Craig Breen's bid to win the inaugural FIA WRC Academy Cup has received a huge boost on the opening day of Rallye de France Alsace.

The Irishman, one of six Pirelli Star Drivers competing in the training category, reached Friday’s overnight halt in Strasbourg leading by 24.6s. With title leader Egon Kaur crashing out on stage three, Breen has been handed a tremendous opportunity to close the gap to his rival with one round remaining.

“It’s a shame what happened to Egon, we were in exactly the same position in Sardinia earlier this season,” said Breen, who has claimed six bonus points for his sequence of stage wins. “We retired early on the Friday so we have to keep in mind that everything can happen. We are keeping a quite steady pace and not pushing overly hard.”

Spaniard Yeray Lemes is second overall with Alastair Fisher third after he went fastest of all on stage six. The Northern Irishman, who spent a day last week driving VIP guests around a test stage in the United Kingdom in a Ford Fiesta RS World Rally Car, said: “We didn’t take any chances at all, there’s too much gravel on the road and it’s really easy to make a mistake. I’m here to get a finish.”

Tarmac specialist Jose Suarez dropped time with a couple of overshoots on stage three and is fourth overnight with Brendan Reeves a strong fifth, despite the Australian’s lack of asphalt experience.

Czech Jan Cerny said he struggled to find “confidence and a good rhythm” in the morning. He’s sixth as a result, one place ahead of German Sepp Weigand, who is making his second appearance in the WRC Academy.
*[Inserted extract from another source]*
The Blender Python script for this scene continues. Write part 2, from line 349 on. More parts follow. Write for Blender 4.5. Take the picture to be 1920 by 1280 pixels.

Germany’s Christian Riedemann’s hopes of a strong result ended when he went off the road on stage four and got stuck in a ditch for more than two minutes. He is in eighth position with Russian Sergey Karyakin ninth despite crashing into a tree on the third stage, while Molly Taylor completes the top 10.

“We hit a tree in a very tricky corner, there was some gravel on the road which made the surface very slippery,” said Karyakin. “I tried to save the car by pushing the throttle but I wasn’t able to control it so I pushed the handbrake, spun and we ended up hitting the tree with the right side of the car. It was quite a hard impact, we smashed the rear windscreen, the front and rear windows on the co-driver's side and we punctured a wheel.”

South African Ashley Haigh-Smith crashed out on stage two on his WRC Academy debut.